Nobody is arguing £3 a week is 'nothing' *full stop* as in: "£250,000 is chicken feed"...

We're saying who in their right mind would *get married* for this amount of money?!?

Anonymous said...

I do n t like these gits because they turn their noses up at people who actually make a commitment and get married. Shock horror to actually give a bit of help to them.

But these are the same gits who want to pull apart the traditional building blocks of our society so they can push us all under the imprint of their own thumbs.

Oliver Sims said...

Of course £2.40 a week will be gratefully received by many pensioners. That doesn't mean that it isn't completely ludicrous to suggest that £3 a week might persuade someone to get or remain married.

subrosa said...

Iain, surely you know by now that pensioners don't matter. No party cares.

But I do agree that £3 a week matters to many pensioners, even those who have had their long-term pensions stolen by Gordon Brown.

We once had the best pension system in the western world. Countries copied it (and they don't do that unless it's well proven).

Now we have the worst and nobody is concerned.

Us coffin dodgers really just ought to sit in a corner to take up as little room as possible and wait silently for death. Some do. Fortunately there are still plenty about who continue to fight against injustice.

dazmando said...

Agreed £3 is not nothing. however we have a massive deficit to pay back. The Tories have a real chance of power so they really should stop promissing tax cuts and safeguards on spending.

Paddy said...

It would be better to give the extra £3 a week to pensioners (married or not) on top of the £2.40. They need the money more.

I don't think it is fair either to say that those who are disappointed at £3 are patronising. It's just that it smacks of tokenism.

I also worry that it sends out the message that far from marriage itself being desirable, it is a marriage in which one partner stays at home keeping house and raising children rather than having a career that the Tories are really keen on, which seems rather sexist.

If the Tories can only afford to find £3 a week, then why not stick that money somewhere where it is needed, even if that is just paying off debt, than where it would be useful.

Brian said...

I am disgusted by politicians who claim that £3 per week is insignificant. As those people could claim £400 of food monthly on their expenses, their judgement and grip on reality is severely impaired.

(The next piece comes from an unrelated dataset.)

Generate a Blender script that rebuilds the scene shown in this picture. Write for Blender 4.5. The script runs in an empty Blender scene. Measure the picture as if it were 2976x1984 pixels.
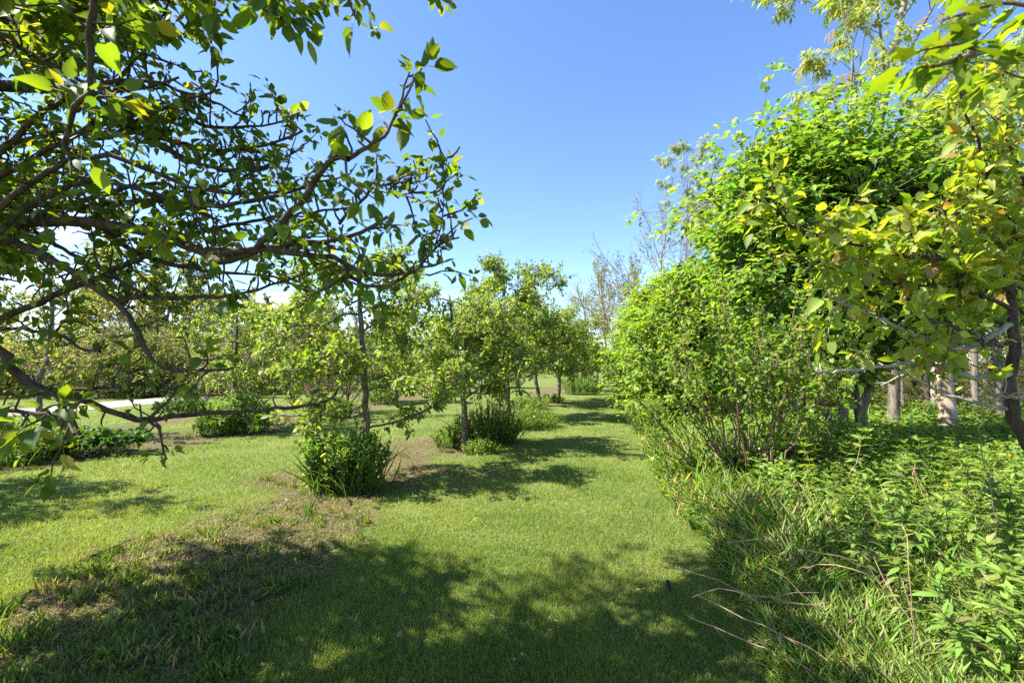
import bpy, math
import numpy as np

# ------------------------------------------------------------------ camera, sky, sun, exposure
sc = bpy.context.scene
COL = sc.collection
H_EYE, HORIZON = 1.6, 1064.0            # photograph pixels: 2976 x 1984
FP = 2976 * 16 / 36.0
PITCH = math.atan((HORIZON - 992) / FP)
cam_d = bpy.data.cameras.new('camera')
cam_d.lens, cam_d.sensor_width = 16, 36
cam_d.clip_start, cam_d.clip_end = 0.05, 3000
cam_d.dof.use_dof = True
cam_d.dof.focus_distance = 6.0
cam_d.dof.aperture_fstop = 4.0
cam = bpy.data.objects.new('camera', cam_d)
COL.objects.link(cam)
cam.location = (0, 0, H_EYE)
cam.rotation_euler = (math.pi / 2 + PITCH, 0, 0)
sc.camera = cam

SUN_EL = math.radians(50)
SUN_VEC = np.array([-0.99, -0.12, 0.0])          # horizontal direction towards the sun
SUN_VEC = SUN_VEC / np.linalg.norm(SUN_VEC)
world = bpy.data.worlds.new('World')
sc.world = world
world.use_nodes = True
wn, wl = world.node_tree.nodes, world.node_tree.links
bg = wn['Background']
sky = wn.new('ShaderNodeTexSky')
sky.sky_type = 'NISHITA'
sky.sun_disc = False
sky.sun_elevation = SUN_EL
sky.sun_rotation = math.atan2(SUN_VEC[0], SUN_VEC[1])
sky.altitude = 100
sky.air_density = 1.0
sky.dust_density = 0.3
sky.ozone_density = 3.0
bg.inputs['Strength'].default_value = 0.09
# faint low cloud near the horizon
tc = wn.new('ShaderNodeTexCoord')
sep = wn.new('ShaderNodeSeparateXYZ')
wl.new(tc.outputs['Generated'], sep.inputs[0])
mapn = wn.new('ShaderNodeMapping')
mapn.inputs['Scale'].default_value = (1.2, 1.2, 9.0)
wl.new(tc.outputs['Generated'], mapn.inputs[0])
nz = wn.new('ShaderNodeTexNoise')
nz.inputs['Scale'].default_value = 2.2
nz.inputs['Detail'].default_value = 6
wl.new(mapn.outputs[0], nz.inputs[0])
r1 = wn.new('ShaderNodeMapRange')
r1.inputs[1].default_value, r1.inputs[2].default_value = 0.48, 0.68
wl.new(nz.outputs[0], r1.inputs[0])
r2 = wn.new('ShaderNodeMapRange')
r2.inputs[1].default_value, r2.inputs[2].default_value = 0.28, 0.10
wl.new(sep.outputs[2], r2.inputs[0])
mm = wn.new('ShaderNodeMath'); mm.operation = 'MULTIPLY'
wl.new(r1.outputs[0], mm.inputs[0]); wl.new(r2.outputs[0], mm.inputs[1])
mixc = wn.new('ShaderNodeMix'); mixc.data_type = 'RGBA'
wl.new(mm.outputs[0], mixc.inputs[0])
hs = wn.new('ShaderNodeHueSaturation')
hs.inputs['Saturation'].default_value = 1.12
hs.inputs['Hue'].default_value = 0.507
wl.new(sky.outputs[0], hs.inputs['Color'])
wl.new(hs.outputs[0], mixc.inputs[6])
mixc.inputs[7].default_value = (5.2, 5.6, 6.2, 1)
wl.new(mixc.outputs[2], bg.inputs['Color'])

sun_d = bpy.data.lights.new('sun', 'SUN')
sun_d.energy = 5.0
sun_d.angle = math.radians(0.5)
sun_d.color = (1.0, 0.95, 0.86)
sun = bpy.data.objects.new('sun', sun_d)
COL.objects.link(sun)
from mathutils import Vector
sun.rotation_euler = Vector((SUN_VEC[0] * math.cos(SUN_EL), SUN_VEC[1] * math.cos(SUN_EL), math.sin(SUN_EL))).to_track_quat('Z', 'Y').to_euler()

sc.view_settings.view_transform = 'Standard'
sc.view_settings.look = 'None'
sc.view_settings.exposure = 1.9
sc.view_settings.gamma = 1
sc.render.engine = 'CYCLES'
cy = sc.cycles
cy.max_bounces = 7
cy.diffuse_bounces = 3
cy.glossy_bounces = 2
cy.transmission_bounces = 4
cy.caustics_reflective = False
cy.caustics_refractive = False
cy.use_denoising = False
cy.use_adaptive_sampling = False
world.cycles.sampling_method = 'NONE'
cy.sample_clamp_indirect = 6

# ------------------------------------------------------------------ helpers
UP = np.array([0, 0, 1.0])

def px(x, y, d):
    """World point on the line of sight through photograph pixel (x, y), d metres out along +Y."""
    a, b = (x - 1488) / FP, (992 - y) / FP
    v = np.array([a, math.cos(PITCH) - b * math.sin(PITCH), math.sin(PITCH) + b * math.cos(PITCH)])
    return np.array([0, 0, H_EYE]) + v * (d / v[1])

def gx(x, d):
    """World (x, y) on the ground at depth d in photograph column x."""
    return ((x - 1488) / FP * d, d)

def nrm(v):
    return v / (np.linalg.norm(v, axis=-1, keepdims=True) + 1e-9)

def hash2(i, j, s):
    h = (i.astype(np.int64) * 374761393 + j.astype(np.int64) * 668265263 + s * 1442695041) & 0x7fffffff
    h = ((h ^ (h >> 13)) * 1274126177) & 0x7fffffff
    return ((h ^ (h >> 16)) & 0xffff) / 65535.0

def vnoise(x, y, f=1.0, s=0):
    x, y = np.asarray(x) * f, np.asarray(y) * f
    i, j = np.floor(x), np.floor(y)
    u, v = x - i, y - j
    u, v = u * u * (3 - 2 * u), v * v * (3 - 2 * v)
    a = hash2(i, j, s); b = hash2(i + 1, j, s); c = hash2(i, j + 1, s); d = hash2(i + 1, j + 1, s)
    return (a * (1 - u) + b * u) * (1 - v) + (c * (1 - u) + d * u) * v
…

Osama the Nazarene said...

Like you I'm agnostic on this proposal though like "motherhood and apple pie" I am in favour of marriage and the family. Something that socialists, with their collectivist leanings, would prefer to destroy.

However I do feel that this money should have been targeted to prevent, or limit, the encouragement for people to separate that exists within the benefits system.

Anonymous said...

As a pensioner who rather welcomes the £2.40/pm increase, even if it does absolutely nothing to address the huge 'green' rises in utility bills & petrol, but will help with the increased cost of cat food, until cats are declared unfriendly to the planet and banned, I agree with your 'patronising gits' comment.

But what really gets me about the opposition to recognition of marriage in the tax system is that those who oppose it are saying it's quite fine for a woman to throw out the father of her children in order to increase her benefits. For that is how it is scewed. Stay partnered, lose out. Get single, benefit. What kind of unutterable moral degradation would devise a tax system that makes it tax advantageous to deprive children of their father?

Unknown said...

I remember when Gordon Brown, as Chancellor, expected pensioners to be grateful for an increase of 75p per week!

Mark Pasola said...

It's pathetic dog-whistle politics.

The reason for using the the tax system to reward marriage is presumably because children are known to do better when brought up by both parents.

But where is the evidence that the good done by living with two parents in a happy stable relationship is further enhanced by a marriage certificate?

And why should I, who struggled to bring up a child alone after my wife ran off with her fitness instructor, be relatively disadvantaged (aka disapproved of) by the state by comparison with my married neighbours, who, for all I know are fighting cats and dogs in front of their kids?

And worst of all, that Tory high command thinks that this sort of pointless tokenism is a better use of revenue from the new banking tax than paying down the deficit.

Alasdair said...

But if you're on a low income, you're probably both going to be working anyway, so there's no benefit. Yay for subsidising middle-class stay-at-home wives, eh?